The city of Savannah, Georgia plans to contribute $500,000 toward the renovation of a residential building that once hosted an African American art and culture museum.
Known as the Kiah house, the now-dilapidated property was formerly owned by Virgina Jackson Kiah, a venerated local artist and educator who transformed her home into a museum in 1959. The eclectic institution contained examples of hers and her husband Calvin's art, portraits of community leaders, materials from historic buildings, artefacts from the Civil War and antique furnishings dating back to the 1700s—many of which belonged to Kiah's mother, a former president of the Baltimore chapter of the NAACP, whose experiences with segregation informed her passion for collecting. Kiah’s mother’s house in Baltimore now operates as a Civil Rights following a $3m renovation sponsored by Morgan State University.
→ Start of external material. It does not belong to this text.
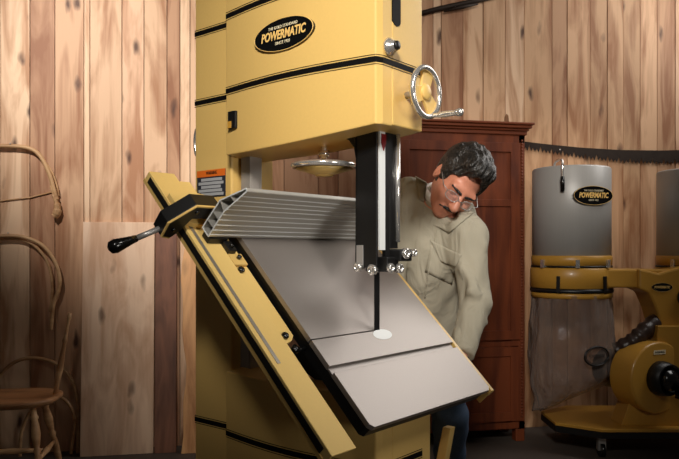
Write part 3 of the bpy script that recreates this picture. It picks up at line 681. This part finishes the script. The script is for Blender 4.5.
# manifold between the two rings, throat down to the blower
mf = MB().box(.0, .80, -.19, -.02, .980, 1.092).prism([(.33, 1.096), (.33, .976), (.39, .95), (.43, .86), (.46, .76), (.50, .62), (.70, .62), (.74, .76), (.78, .90), (.80, .972), (.80, 1.092), (.62, 1.115), (.54, 1.095), (.45, 1.068), (.40, 1.08)], -.22, .0, lambda x, z, y: (x, y, z)).build('manifold', YDULL, dust, .012)
M = basis((.465, -.2215, .985), (1, 0, 0), (0, 0, 1))
oval_badge(mf, M, .062, .026, '', '')
MB().lathe([(.06, 0), (.06, .03), (.045, .034), (0, .034)], (.615, -.22, .925), (0, -1, 0), 24).build('inspection_cap', BLACK, mf)
BC = Vector((.41, -.31, .463)); BAX = Vector((-.36, .93, 0)).normalized()
bl = MB().lathe([(.0, 0), (.20, .0), (.21, .01), (.21, .17), (.20, .18), (0, .18)], BC, BAX, 56).prism([(.40, .46), (.62, .46), (.62, .76), (.42, .76)], -.27, -.12, lambda x, z, y: (x, y, z))
blo = bl.build('blower_housing', YDULL, dust, .004)
MB().lathe([(.10, 0), (.10, .03), (.09, .08), (.08, .08), (.075, .02), (0, .02)], BC - BAX*.001, -BAX, 40).build('inlet_port', BLACK, blo)
MB().lathe([(.06, 0), (.06, .07), (.02, .09), (0, .09)], BC - BAX*.02, -BAX, 24).box(.47, .70, -.44, -.37, .36, .44).build('inlet_fitting', BLKPLASTIC, blo)
SB = basis(BC - BAX*.0015 + Vector((0, 0, .155)), (-BAX.y, BAX.x, 0), (0, 0, 1)); SB = basis(BC - BAX*.0015 + Vector((0, 0, .15)), (BAX.y, -BAX.x, 0), (0, 0, 1))
sk = MB().box(-.045, .045, -.012, .012, -.001, .001, lambda x, y, z: SB @ Vector((x, y, z))).build('white_sticker', CREAM, blo)
text_mesh('WARNING', .016, .07, SB @ Matrix.Translation((0, 0, .0015)), 'sticker_lettering', BLACK, sk)
MB().prism([(.20, .0), (.62, .0), (.58, .22), (.27, .22), (.245, .16)], -.28, -.12, lambda x, z, y: (x, y, .178+z*.8)).build('blower_bracket', YDULL, dust, .003)
MB().lathe([(.11, 0), (.12, .02), (.12, .24), (.10, .26), (0, .26)], BC + BAX*.185, BAX, 32).build('motor', BLACK, dust)
hs = arc_pts([(.22, -.16, .60), (.30, -.20, .66), (.38, -.20, .73), (.50, -.14, .80)])
MB().tube(hs, [.05+.005*math.sin(i*1.7) for i in range(len(hs))], 14).build('flexible_hose', mat('dark_hose', srgb(58, 44, 38), .35, 0, .1, 40, .1), dust)
base = [(-.16, -.20), (.06, -.36), (1.0, -.36), (1.05, .0), (1.0, .26), (.05, .26), (-.16, .10)]
bp = MB().prism(base, .160, .178, lambda x, y, z: (x, y, z)).build('base_plate', YDULL, dust, .003)
MB().prism([(x*1.0, y*.985) for x, y in base], .122, .1598, lambda x, y, z: (x, y, z)).build('base_skirt', BLACK, bp)
for x, y in ((.08, -.29), (.92, -.29), (.08, .2), (.92, .2)):
    c = MB().box(x-.022, x+.022, y-.015, y+.02, .04, .124).build('caster_fork', STEEL, bp); MB().cyl((x-.012, y, .042), (x+.012, y, .042), .042).build('caster_wheel', BLKPLASTIC, c)

# ------------------------------------------------------------------ the man: surfaces grown from smooth distance fields
def surface_nets(fn, lo, hi, h):
    lo = np.array(lo, float); n = np.ceil((np.array(hi)-lo)/h).astype(int)+1
    g = np.stack(np.meshgrid(*[lo[i]+h*np.arange(n[i]) for i in range(3)], indexing='ij'), -1).astype(np.float32)
    V = fn(g.reshape(-1, 3)).reshape(n); ins = V < 0
    acc = np.zeros(tuple(n-1)+(3,), np.float32); cnt = np.zeros(tuple(n-1), np.float32)
    sl = lambda a, d: tuple(slice(d[i], a.shape[i]-1+d[i]) for i in range(3))
    cor = [(i, j, k) for i in (0, 1) for j in (0, 1) for k in (0, 1)]
    for a in cor:
        for ax in range(3):
            if a[ax]: continue
            b = list(a); b[ax] = 1; va, vb = V[sl(V, a)], V[sl(V, b)]
            x = (va < 0) != (vb < 0); t = np.where(x, va/np.where(x, va-vb, 1), 0)
            for c in range(3): acc[..., c] += np.where(x, a[c] + (t if c == ax else 0), 0)
            cnt += x
    act = cnt > 0; idx = -np.ones(act.shape, int); idx[act] = np.arange(act.sum())
    cell = np.argwhere(act); pos = lo + h*(cell + acc[act]/cnt[act][:, None]); F = []
    for ax in range(3):
        u, w = (ax+1) % 3, (ax+2) % 3
        s0 = [slice(None)]*3; s1 = [slice(None)]*3; s0[ax] = slice(0, -1); s1[ax] = slice(1, None)
        A, Bv = ins[tuple(s0)], ins[tuple(s1)]; e = np.argwhere(A != Bv)
        e = e[(e[:, u] > 0) & (e[:, w] > 0) & (e[:, u] < n[u]-1) & (e[:, w] < n[w]-1)]
        if not len(e): continue
        du = np.zeros(3, int); du[u] = 1; dw = np.zeros(3, int); dw[w] = 1
        q = [idx[tuple((e+o).T)] for o in (-du-dw, -dw, 0*du, -du)]; q = np.stack(q, 1)
        flip = ~A[tuple(e.T)]; q[flip] = q[flip][:, ::-1]; F.append(q)
    return pos, np.concatenate(F)
def smin(a, b, k): h = np.clip(.5+.5*(b-a)/k, 0, 1); return b*(1-h)+a*h-k*h*(1-h)
def smax(a, b, k): return -smin(-a, -b, k)
def cap(p, a, b, ra, rb=None):
    rb = ra if rb is None else rb; a = np.array(a, np.float32); b = np.array(b, np.float32); d = b-a
    t = np.clip(((p-a)@d)/(d@d), 0, 1); return np.linalg.norm(p-a-t[:, None]*d, axis=1) - (ra+(rb-ra)*t)
def ell(p, c, r, M=None):
    q = p-np.array(c, np.float32)
    if M is not None: q = q@np.array(M, np.float32)
    r = np.array(r, np.float32); k0 = np.linalg.norm(q/r, axis=1); k1 = np.linalg.norm(q/(r*r), axis=1); return k0*(k0-1)/np.maximum(k1, 1e-6)
def mesh_obj(name, pos, faces, m, parent, off=(0, 0, 0), smooth_it=2):
    me = bpy.data.meshes.new(name); me.from_pydata((pos-np.array(off)).tolist(), [], faces.tolist())
    me.polygons.foreach_set('use_smooth', [True]*len(me.polygons)); me.materials.append(m)
    o = bpy.data.objects.new(name, me); COL.objects.link(o); o.parent = parent
    if smooth_it:
        s = o.modifiers.new('smooth', 'SMOOTH'); s.factor = .5; s.iterations = smooth_it
    return o
MAN = Vector((.40, 2.95, 0)); man = thing('person', 'man in olive work shirt, jeans and glasses bending over beside the bandsaw table', 'person', MAN)
# joints (world)
SR, SL = np.array((.285, 2.905, 1.435)), np.array((.505, 2.735, 1.255))
CHEST, PEL, NB = np.array((.385, 2.86, 1.26)), np.array((.33, 3.02, .95)), np.array((.425, 2.825, 1.40))
ELR, WRR = np.array((.215, 2.80, 1.19)), np.array((.215, 2.665, 1.00))
ELL, WRL = np.array((.520, 2.66, 1.00)), np.array((.437, 2.515, .825))
HPR, HPL = np.array((.25, 3.04, .91)), np.array((.42, 3.01, .89))
KNR, KNL = np.array((.27, 2.98, .49)), np.array((.465, 2.93, .49)); ANR, ANL = np.array((.26, 3.06, .09)), np.array((.47, 3.01, .09))
# head frame
HS = 1.12; HC = np.array((.462, 2.745, 1.466)); er = np.array((-.80, -.35, .48)); er /= np.linalg.norm(er)
ef = np.array((-.06, -.75, -.64)); ef -= er*(ef@er); ef /= np.linalg.norm(ef); eu = np.cross(er, ef); HM = np.stack([er, ef, eu], 1)
def hw(l): return HC + HM@np.array(l)*HS
def head_local(p): return (p-HC.astype(np.float32))@HM.astype(np.float32)/HS
def face(q):
    d = ell(q, (0, -.012, .030), (.074, .094, .094))
    d = smin(d, ell(q, (0, .030, -.045), (.060, .060, .068)), .04)
    d = smin(d, ell(q, (0, .068, -.094), (.024, .022, .020)), .03)
    for s in (-1, 1):
        d = smin(d, ell(q, (s*.040, .058, -.022), (.027, .027, .026)), .025)
        d = smax(d, -ell(q, (s*.032, .098, .006), (.020, .016, .013)), .014)
        d = smin(d, ell(q, (s*.032, .076, .006), (.0145, .0135, .012)), .004)
        d = smin(d, ell(q, (s*.012, .108, -.030), (.009, .010, .008)), .008)
        e = ell(q, (s*.079, -.012, -.002), (.010, .021, .033)); e = smax(e, -ell(q, (s*.090, -.006, .002), (.008, .011, .02)), .006)
        d = smin(d, e, .008)
    d = smin(d, cap(q, (-.042, .080, .026), (.042, .080, .026), .009), .025)
    d = smin(d, cap(q, (0, .088, .016), (0, .121, -.026), .0088, .0140), .012)
    d = smin(d, cap(q, (-.020, .086, -.060), (.020, .086, -.060), .0075), .010)
    d = smin(d, cap(q, (-.015, .085, -.071), (.015, .085, -.071), .0075), .009)
    d = smax(d, -cap(q, (-.022, .099, -.0655), (.022, .099, -.0655), .0035), .004)
    return d
def body_fn(p):
    q = head_local(p); d = face(q)
    d = smin(d, cap(p, hw((0, -.028, -.055)), NB, .058, .064), .03)
    return d
pos, F = surface_nets(body_fn, HC-.21, HC+np.array((.19, .21, .19)), .0036)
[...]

After Kiah died at age 90 in 2001, her house museum became the subject of a 15-year probate court battle that prevented the property from being sold and renovated. In 2017, a Savannah State University professor and former colleague of Calvin Kiah, Deborah Johnson-Simon, established the Friends of Kiah Museum group to raise awareness of the artist and her home, and started a GoFundMe fundraising campaign to create a historical marker. While a building named in Kiah’s honour by the Savannah College of Art and Design (SCAD) was fully restored, the Kiah house and museum continued to crumble for years, encumbered with “blight” taxes levied by the city and a dramatic legal feud involving Kiah's relatives, local officials and representatives of SCAD.
In April 2022, following prolonged negotiations, the Historic Savannah Foundation bought the house and replaced its collapsing roof, but made its desire public for another entity to take ownership. In August of 2023, the city of Savannah joined forces with the Galvan Foundation and purchased the house for $100,000. The Foundation will fund the remainder of the restoration. City officials told the Associated Press that the new Kiah house will highlight African American art and include living and working space for artists.
"The day we went into the property and looked at the holes in the walls and the floor, but yet you could still feel the presence of Dr. Virginia Kiah and you could tell that there was still something very special here," Savannah mayor Van Johnson said in a statement.